The Society submits that these are objective standards and their application assists in maintaining the integrity and international credibility of Victorian notaries.[243] Before examining the issues raised by the various parties, the Committee considers that it would be useful to look at the practice of other Australian jurisdictions where legislation governing notaries has been enacted.

Footnotes
224 Kyrou and Beaton-Wells,"Appointment of Notaries in Victoria - a case for reform", Law Institute Journal, December 1995, p 1215.
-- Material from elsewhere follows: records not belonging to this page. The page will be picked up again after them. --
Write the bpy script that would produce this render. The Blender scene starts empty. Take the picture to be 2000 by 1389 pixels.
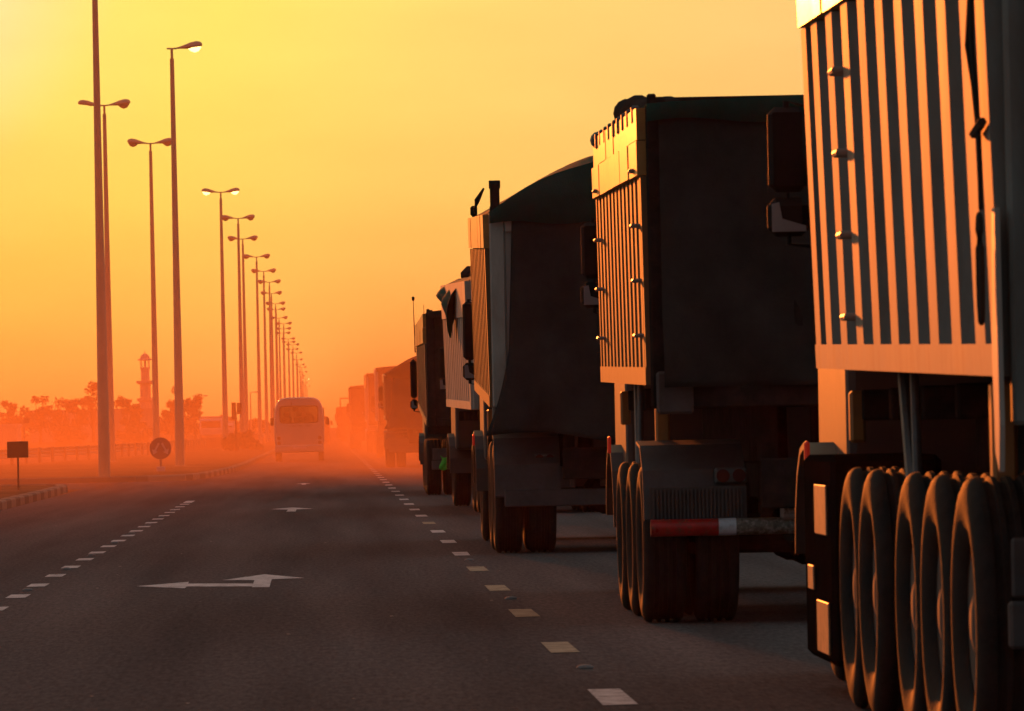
import bpy, math, random
from mathutils import Vector, Matrix
R = math.radians
C = bpy.context.scene.collection
scn = bpy.context.scene

# ------------------------------------------------------------------ camera
F = 12000.0            # focal length in pixels of the 2000 px wide photograph
VX, VY = 638.0, 832.0  # where the road vanishes
ROLL = R(1.2)
CAMH = 1.4
cr, sr = math.cos(ROLL), math.sin(ROLL)
xi = cr * (VX - 1000) + sr * (694.5 - VY)
yi = -sr * (VX - 1000) + cr * (694.5 - VY)
th = math.atan(-yi / F)
ps = math.atan(-xi / F * math.cos(th))
fw = Vector((math.sin(ps) * math.cos(th), math.cos(ps) * math.cos(th), math.sin(th)))
x0 = Vector((math.cos(ps), -math.sin(ps), 0))
z0 = x0.cross(fw)
rt = cr * x0 - sr * z0
up = sr * x0 + cr * z0
cam = bpy.data.cameras.new('camera')
cam.sensor_width = 36.0
cam.lens = 36.0 * F / 2000.0
cam.clip_start = 0.5
cam.clip_end = 20000
cam.dof.use_dof = True
cam.dof.focus_distance = 75.0
cam.dof.aperture_fstop = 15.0
camo = bpy.data.objects.new('camera', cam)
C.objects.link(camo)
camo.matrix_world = Matrix(((rt.x, up.x, -fw.x, 0), (rt.y, up.y, -fw.y, 0), (rt.z, up.z, -fw.z, CAMH), (0, 0, 0, 1)))
scn.camera = camo

# ------------------------------------------------------------------ light
SUN_AZ, SUN_EL = -4.4, 4.7
sd = Vector((math.sin(R(SUN_AZ)) * math.cos(R(SUN_EL)), math.cos(R(SUN_AZ)) * math.cos(R(SUN_EL)), math.sin(R(SUN_EL))))
sun = bpy.data.lights.new('sun', 'SUN')
sun.energy = 5.0
sun.angle = R(1.4)
sun.color = (1.0, 0.20, 0.026)
suno = bpy.data.objects.new('sun', sun)
C.objects.link(suno)
suno.rotation_euler = sd.to_track_quat('Z', 'Y').to_euler()
suno.location = (-30, 100, 60)

world = bpy.data.worlds.new('World')
scn.world = world
world.use_nodes = True
wt = world.node_tree
wt.nodes.clear()


def nd(t, kind, **kw):
    n = t.nodes.new(kind)
    for k, v in kw.items():
        setattr(n, k, v)
    return n


def ramp(t, stops, interp='LINEAR'):
    n = t.nodes.new('ShaderNodeValToRGB')
    n.color_ramp.interpolation = interp
    e = n.color_ramp.elements
    while len(e) < len(stops):
        e.new(0.5)
    for k, (p, c) in enumerate(stops):
        e[k].position = p
        e[k].color = (c[0], c[1], c[2], 1)
    return n


def wmath(t, op, a, b=None):
    n = t.nodes.new('ShaderNodeMath')
    n.operation = op
    for k, v in enumerate((a, b)):
        if v is None:
            continue
        if isinstance(v, (int, float)):
            n.inputs[k].default_value = v
        else:
            t.links.new(v, n.inputs[k])
    return n.outputs[0]


tc = nd(wt, 'ShaderNodeTexCoord')
dot = nd(wt, 'ShaderNodeVectorMath', operation='DOT_PRODUCT')
wt.links.new(tc.outputs['Generated'], dot.inputs[0])
dot.inputs[1].default_value = sd
ang = wmath(wt, 'ARCCOSINE', wmath(wt, 'MINIMUM', dot.outputs['Value'], 0.999999))
a01 = wmath(wt, 'SQRT', wmath(wt, 'DIVIDE', ang, math.pi))      # sqrt spreads the glow round the sun


def sq(deg):
    return math.sqrt(deg / 180.0)


glow = ramp(wt, [(0.0, (1.2, 1.05, .6)), (sq(.9), (1.06, 1.03, .60)), (sq(1.5), (1.04, 1.01, .46)), (sq(2.6), (1.0, .97, .21)), (sq(3.6), (1.0, .93, .18)),
                 (sq(5.6), (.97, .78, .20)), (sq(8.5), (.94, .67, .22)), (sq(20), (.44, .31, .165)), (sq(55), (.25, .245, .235)), (sq(100), (.20, .205, .21)),
                 (sq(130), (.115, .125, .132)), (1.0, (.105, .115, .125))])
wt.links.new(a01, glow.inputs[0])
sep = nd(wt, 'ShaderNodeSeparateXYZ')
wt.links.new(tc.outputs['Generated'], sep.inputs[0])
elv = wmath(wt, 'DIVIDE', wmath(wt, 'ARCSINE', sep.outputs['Z']), R(6.0))
hor = ramp(wt, [(0.0, (.93, .52, .44)), (.08, (.95, .66, .54)), (.17, (.98, .80, .64)), (.35, (1, .94, .80)), (.58, (1, 1, .95)), (1.0, (1, 1.02, 1.05))])
wt.links.new(elv, hor.inputs[0])
mul = nd(wt, 'ShaderNodeMix', data_type='RGBA', blend_type='MULTIPLY')
mul.inputs[0].default_value = 1.0
wt.links.new(glow.outputs[0], mul.inputs[6])
wt.links.new(hor.outputs[0], mul.inputs[7])
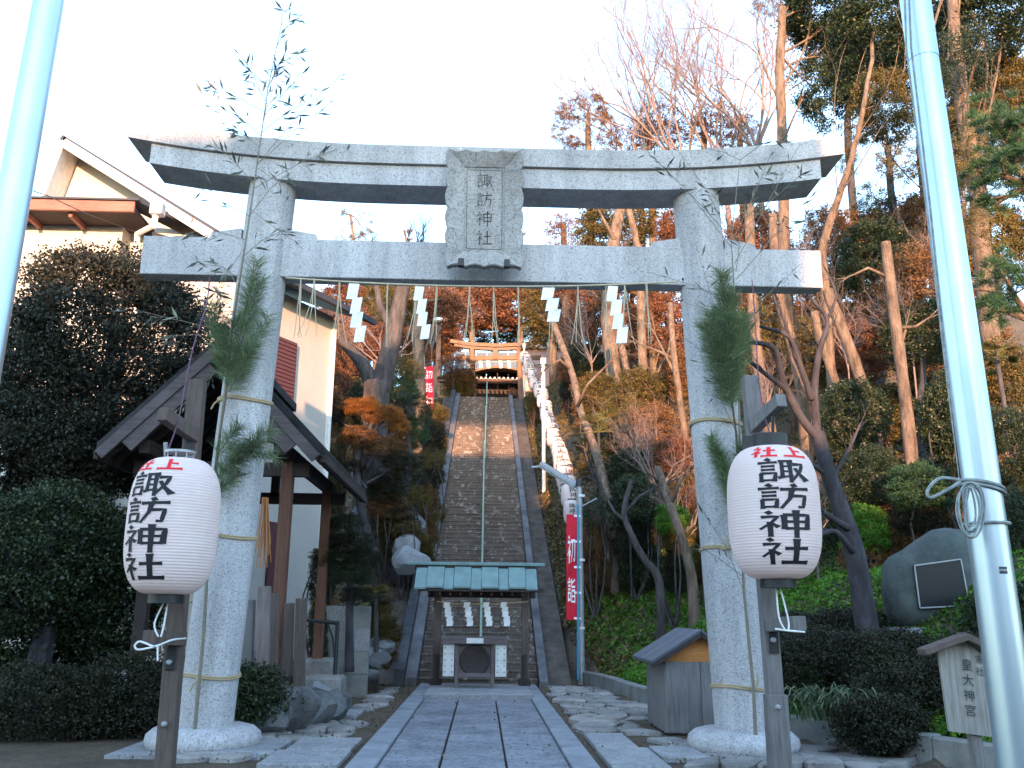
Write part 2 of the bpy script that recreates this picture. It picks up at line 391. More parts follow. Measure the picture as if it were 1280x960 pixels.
# ground: one sheet out to the horizon
xs = sorted(set([-600, -300, -150, -90, -60] + [round(-40 + .8 * i, 2) for i in range(43)] + [round(-6 + .3 * i, 2) for i in range(54)] + [round(10.2 + .9 * i, 2) for i in range(45)] + [60, 90, 150, 300, 600]))
ys = sorted(set([-600, -300, -150, -80, -40, -20, 0] + [round(3 + .4 * i, 2) for i in range(50)] + [round(23 + .8 * i, 2) for i in range(60)] + [round(71 + 2.5 * i, 1) for i in range(20)] + [150, 200, 300, 500, 900]))
g = MB(); nx = len(xs)
g.v = [(x, y, H(x, y) - .004) for y in ys for x in xs]
g.f = [(j * nx + i, j * nx + i + 1, (j + 1) * nx + i + 1, (j + 1) * nx + i) for j in range(len(ys) - 1) for i in range(nx - 1)]
def groundmat():
    t = NT('earth_and_leaf_litter'); a = t.noise(.9, 7, .7); f = t.noise(14, 6, .75); f2 = t.noise(50, 4, .7)
    c = t.ramp(a, [(.3, (.095, .075, .058)), (.55, (.15, .12, .09)), (.75, (.12, .12, .06))])
    c = t.mix(c, t.ramp(f, [(.3, .55), (.7, 1.35)]), .9, 'MULTIPLY'); c = t.mix(c, t.ramp(f2, [(.35, .7), (.7, 1.2)]), .7, 'MULTIPLY')
    t.bump(f, .7, .05); t.bump(f2, .5, .02); return t.out(c, .95, 0, .1)
ground = g.build('ground', groundmat(), smooth=True, kind='structure')

# paved forecourt path: three slab columns and a kerb each side
path = thing('path', (0, 10, 0), kind='structure')
def px_edge(k): return k
cols = [(-.97, -.375), (-.35, .295), (.32, .94)]
for ci, (a, b) in enumerate(cols):
    y = 3.0
    while y < 17.4:
        L = rnd.uniform(1.2, 2.1) if ci != 1 else rnd.uniform(.9, 1.7)
        y2 = min(y + L, 17.42)
        if 17.42 - y2 < .5: y2 = 17.42
        h = .055 + rnd.uniform(-.004, .004)
        MB().cbox(((a + b) / 2, (y + y2) / 2, h / 2), (b - a, y2 - y - .012, h), .008).build('slab', M['slab'], path)
        y = y2
for a, b in ((-1.27, -.985), (.955, 1.225)):
    y = 3.0
    while y < 21.0:
        y2 = min(y + rnd.uniform(1.6, 2.2), 21.0)
        MB().cbox(((a + b) / 2, (y + y2) / 2, .04), (b - a, y2 - y - .01, .08), .01).build('kerb_stone', M['kerb'], path); y = y2
# field-stone paving beside the path
def cell_field(x0, x1, y0, y1, cw, cl, inside, limit, base, name='cobble'):
    nx_, ny_ = int((x1 - x0) / cw), int((y1 - y0) / cl); J = {}
    for j in range(ny_ + 1):
        for i in range(nx_ + 1):
            J[i, j] = Vector((x0 + (i + rnd.uniform(-.36, .36) + .5 * (j % 2)) * cw, y0 + (j + rnd.uniform(-.34, .34)) * cl, 0))
    k = 0
    for j in range(ny_):
        for i in range(nx_):
            q = [J[i, j], J[i + 1, j], J[i + 1, j + 1], J[i, j + 1]]
            c = sum(q, Vector()) / 4
            if not inside(c.x, c.y) or k >= limit: continue
            h = rnd.uniform(.03, .075); out = []; n = 8; mids = []
            for e in range(4):
                a_, b_ = q[e], q[(e + 1) % 4]
                mids += [a_.lerp(b_, .14), a_.lerp(b_, .86)]
            rings = [[c + (p - c) * s_ + Vector((0, 0, z_)) for p in mids] for s_, z_ in ((.95, 0), (.93, h * .7), (.78, h))]
            mb = MB(); mb.add([p + Vector((0, 0, rnd.uniform(-.004, .004) if ri == 2 else 0)) for ri, r in enumerate(rings) for p in r],
                   [(ri * n + a_, ri * n + (a_ + 1) % n, (ri + 1) * n + (a_ + 1) % n, (ri + 1) * n + a_) for ri in range(2) for a_ in range(n)] + [tuple(2 * n + a_ for a_ in range(n))])
            mb.build(name, M['cobble'] if rnd.random() < .7 else M['cobble2'], base, smooth='auto'); k += 1
paving = thing('paving', (2.4, 14, 0), kind='structure')
cell_field(1.36, 5.0, 10.0, 21, .40, .55, lambda x, y: x > 1.42 and x < xk(y) - .2 and not (x < 2.3 and y < 12.6) and not (2.35 < x < 3.7 and 12.5 < y < 14.6), 150, paving)
cell_field(-4.6, -1.36, 10.2, 21, .36, .5, lambda x, y: x < -1.45 and x > -2.9 - .18 * (21 - y) * .5 and not (x < -2.0 and y > 16.0) and not (-3.1 < x < -1.75 and 14.3 < y < 15.5) and not (y < 11.9 and x > -2.5) and not ((x + 3.4) ** 2 + (y - 11.3) ** 2 < .75), 150, paving)
for (x, y, w, l) in ((-2.3, 14.95, 1.0, .9), (-1.75, 11.4, .72, 1.0), (-1.78, 10.35, .8, 1.0), (-2.5, 11.2, .62, 1.2), (1.62, 11.9, .5, 1.3), (1.66, 10.5, .6, 1.4), (2.25, 10.9, .5, .9)):
    MB().cbox((x, y, .03), (w, l, .07), .012).build('flagstone', M['slab2'], paving)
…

225 Ibid. Kyrou and Beaton-Wells. For a fuller description of the functions of a notary see Brooke's Notary, 11th edition, p 20.
226 Ibid. Kyrou and Beaton-Wells.
227 Public Hearing - 14 September 1995, Oral Submission, Mr Peter Zablud, transcript, p 40.
228 Public Hearing - 14 September 1995, Oral Submission, Mr A. Garsa, transcript, p 4.
229 Brookes Notary, op. cit., pp 21-22.
230 Fay v Society of Notaries for the State of Victoria (1909) P at 15.
231 Bailleau v Society of Notaries for the State of Victoria (1904) P at 180. Fay's Case op. cit.
232 Bailleau's Case op. cit.
233 Bailleau's Case op. cit. at 183.
234 Bailleau's Case op. cit. at 185.
235 Bailleau's Case op. cit. at 186.
236 Fay's Case op. cit.
237 Fay's Case op. cit. at p 19.
238 In the Matter of the Public Notaries Act 1985 Applications of Fitzpatrick and Partington 1985 (NSWLR) 11
239 In the matter of the Public Notaries Act 1985 Applications of Fitzpatrick and Partington op. cit. pp 21-22.
240 In the matter of Fitzpatrick and Partington op. cit. p 30-31.
241 Public Hearing - Oral Evidence, 14 September 1995, Mr Pentilla, p 14.
242 Submission from the Society of Notaries of Victoria, dated 5 September 1995, p 2.
243 Submission of Society op. cit. p 2.